For me, one of those issues is the U.S. Postal Service. I’m one of those irritating, libertarian-leaning types that can’t resist the contrarian instinct to object when someone says that the federal government shouldn’t do anything beyond “Protecting our shores, defending the borders, and delivering the mail.” (For the record, I’m fine with the first two).

Perhaps it started when I read about the federal government’s epic battle with the anarcho-libertarian activist Lysander Spooner in the 19th century, when he tried to upend their postal monopoly. But regardless, I’ve felt vindicated in recent years as the the lack of the USPS’s financial sustainability has come to light.

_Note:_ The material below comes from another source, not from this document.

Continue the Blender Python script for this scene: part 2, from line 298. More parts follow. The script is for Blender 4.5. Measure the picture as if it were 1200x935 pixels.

Thus, you can only imagine the joy I felt when Matthew Yglesias, Slate’s liberal economics writer, recently declared himself in favor of privatizing the Postal Service. This was music to my ears:

The model is pretty simple, albeit a little old-fashioned as a way of providing public services. Rather than having taxpayers directly finance mail delivery, Congress has chartered a freestanding entity, the USPS, charged with the legal obligation to provide low-cost daily mail service six days a week to all Americans at a flat rate—regardless of whether it’s cost-effective to do so. In exchange, that entity has a monopoly on ordinary mail delivery. The idea is that the lucrative monopoly over delivery to metropolitan areas will generate enough revenue to cover money-losing rural services without the need for direct taxpayer subsidies. The problem is that the monopoly isn’t nearly as lucrative as it used to be—and barring some wild technological shift, it’s going to keep getting less and less lucrative.

That means that administrative fixes related to Saturday delivery or various schemes to more aggressively lay off workers or cut their pay will only kick the can down the road. Sooner or later the basic model will need a more thorough rethink.

Quite right. But here’s where he stumbles:

But absent open-ended taxpayer subsidies, postal workers are going to suffer. A monopoly on daily mail delivery is an intrinsically much less valuable thing to have in 2012 than it was in 1992, and nothing can change that. A humane approach to privatization would note that the USPS currently owns a lot of valuable assets—not only a good brand, but a massive portfolio of real estate—and that the federal government has no real need for the one-time infusion of cash that would come from selling it. That means the privatized company could be turned over to its workforce as an employee-owned firm. Workers could have a say in how to manage the transition and the ability to benefit as owners from more efficient business even as they lost as workers from the same dynamic.

Those first two sentences are indisputably accurate. The rest of it? Barmy. Outright barmy.

The federal government has “no need” for a “one-time infusion of cash”? The federal government is one slight downturn away from rooting through the cushions of congressional office furniture to pick up spare change! And the preferred method of privatizing the postal service is to turn it into a workers’ collective? That’ll definitely staunch the bleeding from excess union influence.

Want a better model? The answer — and it’s always a bad sign when you have to say this — is to follow Europe’s lead and embrace full-tilt privatization.

Kudos to Slate and Mr. Yglesias for at least leaning in the right direction. But the defect with this analysis — as with the Postal Service itself — is that the time for half-measures is well behind us.